Digital Banking to reach the critical masses

Bank customers will mainly operate their accounts using digital systems by 2015, as younger consumers drive demand for mobile and computer platforms, PricewaterhouseCoopers LLP have reported in a study of more than 3,000 banking customers globally.

Digital banking could prove a significant source of revenue for banks as most consumers say they’re willing to pay as much as 10 pounds ($15.29) a month for the service. Social media notifications, electronically-protected loyalty cards and tailored financial services are popular draws for customers, mostly in their teens and twenties.

Stephen Whitehouse a PwC partner said in a statement “Banks are clearly missing a trick if they don’t start to invest in their digital offerings and only see digital as a way to reduce costs. The majority of banks still only provide basic mobile and Internet banking services.”

In the U.K. almost 65 percent of respondents said they would pay just over four pounds a month for a bank loyalty card that converted points into cash.

To me it’s perhaps unsurprising that more and more banking customers are expected to favour online interaction in a relatively short timeframe, but this being the case, banks cannot underestimate the task in hand. As an organisation that’s had a team of over 120 people working on such a project for as much as two years is by no means unusual for an initiative of this scale. In order to ensure that this is not exceeded, banks planning to revisit their online offering would be well-advised to ensure that certain core lessons are learnt sooner rather than later – ideally during the planning phase, rather than as afterthoughts.

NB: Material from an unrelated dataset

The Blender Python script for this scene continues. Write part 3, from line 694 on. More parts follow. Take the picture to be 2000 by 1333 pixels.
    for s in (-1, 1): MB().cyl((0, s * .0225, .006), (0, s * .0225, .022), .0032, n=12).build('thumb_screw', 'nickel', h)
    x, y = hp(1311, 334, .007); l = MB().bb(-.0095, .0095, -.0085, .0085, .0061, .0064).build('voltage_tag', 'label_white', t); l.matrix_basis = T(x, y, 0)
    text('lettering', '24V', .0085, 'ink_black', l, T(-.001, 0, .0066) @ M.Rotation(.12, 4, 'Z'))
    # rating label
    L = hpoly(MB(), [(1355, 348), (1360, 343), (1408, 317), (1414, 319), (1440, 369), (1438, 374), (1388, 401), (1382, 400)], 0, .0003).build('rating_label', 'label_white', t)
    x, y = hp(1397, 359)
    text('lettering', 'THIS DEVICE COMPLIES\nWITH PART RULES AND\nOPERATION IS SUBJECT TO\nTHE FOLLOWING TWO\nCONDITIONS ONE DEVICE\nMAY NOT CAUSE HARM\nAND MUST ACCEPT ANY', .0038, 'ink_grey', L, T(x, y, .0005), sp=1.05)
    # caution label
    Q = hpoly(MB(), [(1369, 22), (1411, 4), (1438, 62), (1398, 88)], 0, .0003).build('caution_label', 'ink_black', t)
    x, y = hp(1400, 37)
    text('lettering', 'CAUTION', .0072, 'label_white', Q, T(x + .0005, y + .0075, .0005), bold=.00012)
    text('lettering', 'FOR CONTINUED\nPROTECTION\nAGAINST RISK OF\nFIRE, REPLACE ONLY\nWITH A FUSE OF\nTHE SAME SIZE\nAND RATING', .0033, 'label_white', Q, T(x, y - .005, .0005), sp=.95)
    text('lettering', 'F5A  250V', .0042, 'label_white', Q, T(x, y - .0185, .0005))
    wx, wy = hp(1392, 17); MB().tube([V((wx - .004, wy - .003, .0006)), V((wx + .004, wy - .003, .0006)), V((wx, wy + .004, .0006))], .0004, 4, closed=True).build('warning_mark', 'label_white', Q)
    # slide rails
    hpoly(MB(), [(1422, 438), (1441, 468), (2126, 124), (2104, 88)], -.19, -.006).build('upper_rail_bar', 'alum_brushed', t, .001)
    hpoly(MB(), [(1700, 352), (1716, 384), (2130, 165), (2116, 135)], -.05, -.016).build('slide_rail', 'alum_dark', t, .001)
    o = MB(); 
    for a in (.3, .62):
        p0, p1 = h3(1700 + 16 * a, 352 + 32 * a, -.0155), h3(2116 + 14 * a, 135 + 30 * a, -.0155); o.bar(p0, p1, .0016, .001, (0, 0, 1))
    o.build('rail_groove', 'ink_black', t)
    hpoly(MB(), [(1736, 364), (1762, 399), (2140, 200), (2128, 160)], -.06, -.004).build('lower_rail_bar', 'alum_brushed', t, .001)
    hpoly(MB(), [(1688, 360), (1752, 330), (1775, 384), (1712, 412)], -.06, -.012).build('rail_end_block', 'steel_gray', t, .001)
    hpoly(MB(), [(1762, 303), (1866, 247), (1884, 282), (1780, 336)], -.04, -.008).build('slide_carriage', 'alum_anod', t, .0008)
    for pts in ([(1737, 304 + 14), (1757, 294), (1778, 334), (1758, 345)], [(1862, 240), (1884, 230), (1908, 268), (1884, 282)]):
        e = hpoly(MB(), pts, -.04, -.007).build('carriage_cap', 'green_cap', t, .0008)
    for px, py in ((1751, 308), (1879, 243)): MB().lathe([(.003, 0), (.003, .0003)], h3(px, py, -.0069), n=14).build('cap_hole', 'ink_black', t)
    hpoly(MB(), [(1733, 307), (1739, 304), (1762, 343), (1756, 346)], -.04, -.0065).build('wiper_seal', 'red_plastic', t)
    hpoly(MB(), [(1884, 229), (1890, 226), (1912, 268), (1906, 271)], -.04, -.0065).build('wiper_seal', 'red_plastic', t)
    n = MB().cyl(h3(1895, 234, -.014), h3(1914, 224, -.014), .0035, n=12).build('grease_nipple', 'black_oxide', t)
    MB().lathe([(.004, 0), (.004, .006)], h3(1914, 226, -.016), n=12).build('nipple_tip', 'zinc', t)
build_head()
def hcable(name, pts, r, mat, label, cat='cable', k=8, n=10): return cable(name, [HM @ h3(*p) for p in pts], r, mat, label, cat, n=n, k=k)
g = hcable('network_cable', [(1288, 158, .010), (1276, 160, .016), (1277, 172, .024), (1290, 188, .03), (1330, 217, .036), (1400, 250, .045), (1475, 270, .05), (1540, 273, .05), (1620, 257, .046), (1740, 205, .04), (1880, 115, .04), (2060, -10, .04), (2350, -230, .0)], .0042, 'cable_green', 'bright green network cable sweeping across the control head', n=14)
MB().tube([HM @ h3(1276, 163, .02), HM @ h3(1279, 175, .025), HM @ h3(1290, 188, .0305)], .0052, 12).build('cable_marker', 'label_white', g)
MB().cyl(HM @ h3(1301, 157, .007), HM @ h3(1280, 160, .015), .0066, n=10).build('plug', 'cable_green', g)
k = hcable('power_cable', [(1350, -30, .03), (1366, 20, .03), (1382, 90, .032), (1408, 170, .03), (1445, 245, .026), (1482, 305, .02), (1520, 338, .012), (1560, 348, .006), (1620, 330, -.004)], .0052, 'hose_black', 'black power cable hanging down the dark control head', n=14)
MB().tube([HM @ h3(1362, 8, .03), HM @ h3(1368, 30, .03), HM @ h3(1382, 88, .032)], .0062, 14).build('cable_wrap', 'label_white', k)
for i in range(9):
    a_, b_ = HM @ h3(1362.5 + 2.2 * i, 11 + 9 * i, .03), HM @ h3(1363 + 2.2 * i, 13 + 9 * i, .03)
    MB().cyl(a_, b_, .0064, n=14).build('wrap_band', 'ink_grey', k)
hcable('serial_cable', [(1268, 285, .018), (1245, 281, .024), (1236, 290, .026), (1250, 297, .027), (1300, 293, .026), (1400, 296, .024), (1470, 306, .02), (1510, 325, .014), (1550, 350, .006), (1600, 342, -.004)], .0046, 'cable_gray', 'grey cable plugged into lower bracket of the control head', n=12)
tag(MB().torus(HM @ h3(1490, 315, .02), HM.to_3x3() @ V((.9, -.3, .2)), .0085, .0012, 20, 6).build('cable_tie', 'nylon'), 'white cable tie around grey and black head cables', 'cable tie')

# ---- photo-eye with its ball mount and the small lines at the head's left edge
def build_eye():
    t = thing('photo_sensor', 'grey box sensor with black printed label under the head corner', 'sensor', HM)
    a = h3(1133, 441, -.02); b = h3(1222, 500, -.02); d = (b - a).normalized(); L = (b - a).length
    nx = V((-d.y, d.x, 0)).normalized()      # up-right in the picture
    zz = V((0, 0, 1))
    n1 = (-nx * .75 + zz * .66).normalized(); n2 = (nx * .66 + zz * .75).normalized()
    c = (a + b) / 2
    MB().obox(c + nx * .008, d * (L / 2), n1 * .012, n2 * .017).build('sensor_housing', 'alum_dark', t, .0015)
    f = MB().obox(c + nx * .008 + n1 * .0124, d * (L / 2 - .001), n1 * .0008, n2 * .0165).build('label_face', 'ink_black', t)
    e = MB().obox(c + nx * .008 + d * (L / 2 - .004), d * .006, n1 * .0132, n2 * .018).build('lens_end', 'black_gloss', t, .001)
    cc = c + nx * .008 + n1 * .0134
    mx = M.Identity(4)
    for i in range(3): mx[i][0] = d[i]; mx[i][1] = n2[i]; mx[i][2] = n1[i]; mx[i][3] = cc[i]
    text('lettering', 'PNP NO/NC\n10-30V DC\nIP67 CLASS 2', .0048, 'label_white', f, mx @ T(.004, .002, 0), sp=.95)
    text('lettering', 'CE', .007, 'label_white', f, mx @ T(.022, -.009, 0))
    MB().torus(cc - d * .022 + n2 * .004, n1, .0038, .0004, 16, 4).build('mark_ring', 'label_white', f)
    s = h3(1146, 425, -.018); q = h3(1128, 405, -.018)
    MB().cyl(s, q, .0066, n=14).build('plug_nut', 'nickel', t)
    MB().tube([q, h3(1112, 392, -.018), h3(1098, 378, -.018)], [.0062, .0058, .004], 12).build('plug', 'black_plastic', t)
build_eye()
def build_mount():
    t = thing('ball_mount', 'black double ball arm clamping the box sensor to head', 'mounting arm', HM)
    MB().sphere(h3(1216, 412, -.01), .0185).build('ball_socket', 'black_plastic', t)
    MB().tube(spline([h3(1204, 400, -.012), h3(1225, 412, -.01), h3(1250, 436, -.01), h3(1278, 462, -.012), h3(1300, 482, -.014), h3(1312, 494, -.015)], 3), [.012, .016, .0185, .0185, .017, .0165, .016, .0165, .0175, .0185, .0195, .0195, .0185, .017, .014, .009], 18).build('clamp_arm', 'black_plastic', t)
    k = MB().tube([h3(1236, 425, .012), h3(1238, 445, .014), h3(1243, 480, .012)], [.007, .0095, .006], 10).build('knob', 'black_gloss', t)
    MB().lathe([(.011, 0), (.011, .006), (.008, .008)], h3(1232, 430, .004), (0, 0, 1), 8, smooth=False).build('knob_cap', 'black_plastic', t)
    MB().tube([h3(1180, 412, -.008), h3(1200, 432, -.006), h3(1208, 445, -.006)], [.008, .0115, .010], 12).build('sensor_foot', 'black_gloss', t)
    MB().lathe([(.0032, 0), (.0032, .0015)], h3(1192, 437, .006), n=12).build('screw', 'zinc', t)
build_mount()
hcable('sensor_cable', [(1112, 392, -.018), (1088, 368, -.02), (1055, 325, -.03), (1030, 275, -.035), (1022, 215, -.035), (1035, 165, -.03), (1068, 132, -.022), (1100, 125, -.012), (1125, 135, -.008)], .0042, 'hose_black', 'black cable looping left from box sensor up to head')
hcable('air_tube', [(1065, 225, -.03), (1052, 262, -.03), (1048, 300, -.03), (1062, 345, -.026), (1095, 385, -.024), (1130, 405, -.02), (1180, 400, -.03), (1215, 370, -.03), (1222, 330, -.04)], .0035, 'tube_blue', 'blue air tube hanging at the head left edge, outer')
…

Building an online bank based upon the usual collection of diverse, pre-existing technologies found in many banks would undermine the design from the start. To justify the significant cost and effort required to build a new on-line presence, banks should consider designing a modern, sustainable platform using industry-standard frameworks and techniques. This will be ultimately more reliable and secure both in the short term and, due to its inherent scalability, the long term too.

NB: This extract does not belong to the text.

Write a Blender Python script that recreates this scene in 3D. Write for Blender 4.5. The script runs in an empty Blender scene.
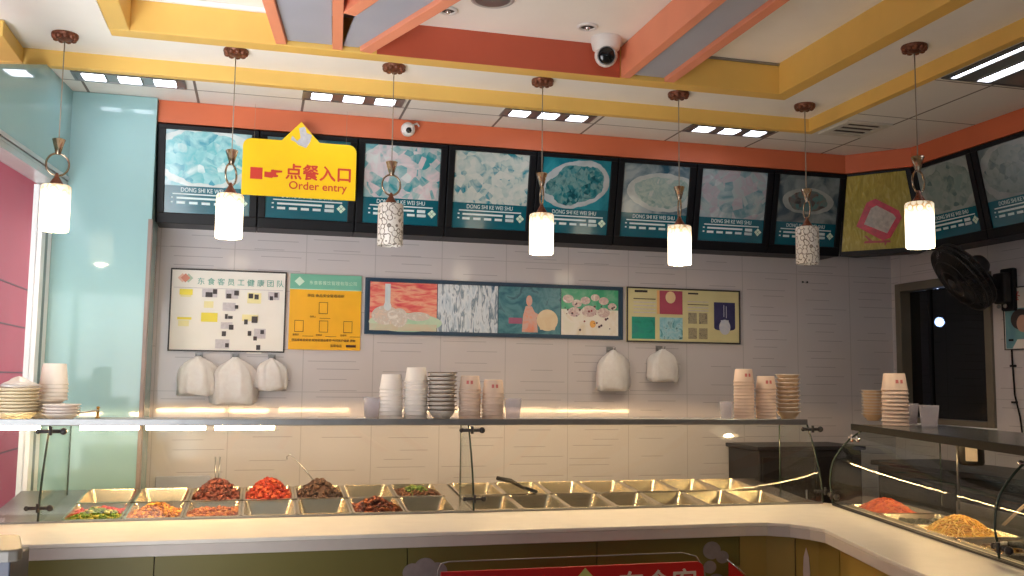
import bpy, math, random
from mathutils import Vector, Matrix
random.seed(7)
D = bpy.data
COL = bpy.context.scene.collection
R_ = math.radians
PI = math.pi

# ------------------------------------------------------------------ camera
F = 950.0
def _n(v): return v.normalized()
v1 = Vector((4113-512, 420-288, F)); v2 = Vector((258-512, 378-288, F))
ax = _n(v1); ay = v2 - ax*v2.dot(ax); ay = _n(ay); az = ax.cross(ay)
if az.y > 0: az = -az
RW = Matrix((ax, ay, az))                       # camera axes (x right, y down, z forward) -> world
CAM = Vector((0, 0, 1.6))
def ray(px, py): return RW @ Vector((px-512, py-288, F))
def PY(px, py, Y): r = ray(px, py); return CAM + r*(Y/r.y)
def PX(px, py, X): r = ray(px, py); return CAM + r*(X/r.x)
def PZ(px, py, Z): r = ray(px, py); return CAM + r*((Z-CAM.z)/r.z)
cd = D.cameras.new('camera'); cam = D.objects.new('camera', cd); COL.objects.link(cam)
right, down, fwd = RW.col[0], RW.col[1], RW.col[2]
M = Matrix.Identity(4)
for i in range(3):
    M[i][0] = right[i]; M[i][1] = -down[i]; M[i][2] = -fwd[i]; M[i][3] = CAM[i]
cam.matrix_world = M
cd.sensor_width = 36; cd.lens = 36*F/1024; cd.clip_start = .05
sc = bpy.context.scene
sc.camera = cam
sc.view_settings.view_transform = 'Standard'; sc.view_settings.look = 'None'
sc.view_settings.gamma = 1; sc.view_settings.use_curve_mapping = False
sc.view_settings.exposure = 0.15
sc.cycles.use_denoising = True
sc.cycles.max_bounces = 10; sc.cycles.transparent_max_bounces = 48
sc.cycles.sample_clamp_indirect = 6

# ------------------------------------------------------------------ materials
def lin(c):
    return tuple(((v/255)/12.92 if v/255 <= .04045 else ((v/255+.055)/1.055)**2.4) for v in c)
class NT:
    def __init__(s, name):
        s.m = D.materials.new(name); s.m.use_nodes = True; s.t = s.m.node_tree; s.t.nodes.clear()
        s.out = s.t.nodes.new('ShaderNodeOutputMaterial')
    def n(s, typ, **kw):
        x = s.t.nodes.new('ShaderNode'+typ)
        for k, v in kw.items(): setattr(x, k, v)
        return x
    def put(s, sock, v):
        if hasattr(v, 'is_output'): s.t.links.new(v, sock)
        else:
            if isinstance(v, (tuple, list)) and len(v) == 3 and sock.type == 'RGBA': v = (*v, 1)
            sock.default_value = v
    def math(s, op, a, b=0.0, c=None, clamp=False):
        x = s.n('Math', operation=op, use_clamp=clamp); s.put(x.inputs[0], a); s.put(x.inputs[1], b)
        if c is not None: s.put(x.inputs[2], c)
        return x.outputs[0]
    def mix(s, f, a, b):
        x = s.n('Mix', data_type='RGBA'); s.put(x.inputs[0], f); s.put(x.inputs[6], a); s.put(x.inputs[7], b)
        return x.outputs[2]
    def coords(s, kind='Object', scale=(1,1,1), loc=(0,0,0)):
        t = s.n('TexCoord'); mp = s.n('Mapping'); s.t.links.new(t.outputs[kind], mp.inputs[0])
        mp.inputs['Scale'].default_value = scale; mp.inputs['Location'].default_value = loc
        return mp.outputs[0]
    def xyz(s, v):
        x = s.n('SeparateXYZ'); s.t.links.new(v, x.inputs[0]); return x.outputs
    def noise(s, v, scale=5, detail=3, dist=0.0, rough=.5):
        x = s.n('TexNoise'); s.t.links.new(v, x.inputs['Vector']); x.inputs['Scale'].default_value = scale
        x.inputs['Detail'].default_value = detail; x.inputs['Distortion'].default_value = dist
        x.inputs['Roughness'].default_value = rough
        return x.outputs['Fac']
    def ramp(s, f, stops, interp='LINEAR'):
        x = s.n('ValToRGB'); s.put(x.inputs[0], f); cr = x.color_ramp; cr.interpolation = interp
        while len(cr.elements) < len(stops): cr.elements.new(.5)
        for e, (p, c) in zip(cr.elements, stops): e.position = p; e.color = (*c, 1)
        return x.outputs[0]
    def bsdf(s, color, rough=.5, metal=0.0, bump=None, bstr=.2, spec=.5, emit=None, estr=0.0, coat=0, sub=0):
        b = s.n('BsdfPrincipled'); s.put(b.inputs['Base Color'], color); s.put(b.inputs['Roughness'], rough)
        s.put(b.inputs['Metallic'], metal); s.put(b.inputs['Specular IOR Level'], spec)
        if coat: b.inputs['Coat Weight'].default_value = coat; b.inputs['Coat Roughness'].default_value = .08
        if emit is not None: s.put(b.inputs['Emission Color'], emit); s.put(b.inputs['Emission Strength'], estr)
        if bump is not None:
            bp = s.n('Bump'); bp.inputs['Strength'].default_value = bstr; bp.inputs['Distance'].default_value = .01
            s.put(bp.inputs['Height'], bump); s.t.links.new(bp.outputs[0], b.inputs['Normal'])
        s.t.links.new(b.outputs[0], s.out.inputs[0]); return b
def pm(name, c, rough=.5, metal=0.0, var=.08, scale=8, bump=0.0, spec=.5, coat=0):
    """plain procedural material: a colour with gentle mottling"""
    N = NT(name); c = lin(c); v = N.coords('Object'); nz = N.noise(v, scale, 4)
    lo = tuple(x*(1-var) for x in c); hi = tuple(min(1, x*(1+var)) for x in c)
    N.bsdf(N.ramp(nz, [(.3, lo), (.7, hi)]), rough, metal, nz if bump else None, bump, spec, coat=coat)
    return N.m
def emis(name, c, strength, see=None):
    N = NT(name); N.bsdf(lin(c), .4, 0, emit=lin(c), estr=strength); return N.m
def glass(name, tint=(235,245,240), refl=1.0, ior=1.5, rough=.0, body=0.0):
    N = NT(name)
    tr = N.n('BsdfTransparent'); tr.inputs[0].default_value = (*lin(tint), 1)
    gl = N.n('BsdfGlossy'); gl.inputs['Roughness'].default_value = rough
    fr = N.n('Fresnel'); bf = N.n('NewGeometry').outputs['Backfacing']
    N.put(fr.inputs[0], N.math('MULTIPLY_ADD', bf, 1/ior-ior, ior))
    f = N.math('MULTIPLY', fr.outputs[0], refl, clamp=True)
    mx = N.n('MixShader'); N.put(mx.inputs[0], f); N.t.links.new(tr.outputs[0], mx.inputs[1]); N.t.links.new(gl.outputs[0], mx.inputs[2])
    last = mx
    if body:
        df = N.n('BsdfDiffuse'); df.inputs[0].default_value = (.86, .86, .86, 1)
        m2 = N.n('MixShader'); m2.inputs[0].default_value = body
        N.t.links.new(last.outputs[0], m2.inputs[1]); N.t.links.new(df.outputs[0], m2.inputs[2]); last = m2
    N.t.links.new(last.outputs[0], N.out.inputs[0]); return N.m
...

In the process of building the new platform, banks must make sure they include the ability to appreciate what their customers are doing on the site. There is no point in them providing a new service if they do not have a detailed knowledge of how it is being used, right down to the individual level. Giving customers the options to personalise their online experience according to what information is important to them is highly valued by consumers, and any marketing efforts that are presented should also be appropriate to the individual.

When designing an online offering, banks too often focus solely on the functions they wish to provide now. Instead, banks can save themselves time and money by paying attention to upcoming changes to the industry and engaging with industry experts to ensure that likely but as yet unannounced changes to the industry can be easily accommodated should the time come. For instance, any bank currently considering redesigning their online provision would be well-advised to take note of the Payments Council’s determination to shorten the account switching process to an industry-wide guaranteed maximum of seven days by September 2013.  This important initiative increases the need to design for enhanced customer experience to ensure in customer attraction and retention.

It goes without saying that regulatory compliance is paramount and should be a prime consideration at every step of the planning process. However, it is important to note that security – one of the most important factors for consumers when deciding whether to bank online or not, and therefore also when choosing which bank to use – is designed into the build from the very start, and not overlaid onto the design retrospectively. This is ultimately a less costly, time-consuming and even more reliable approach to a secure online offering.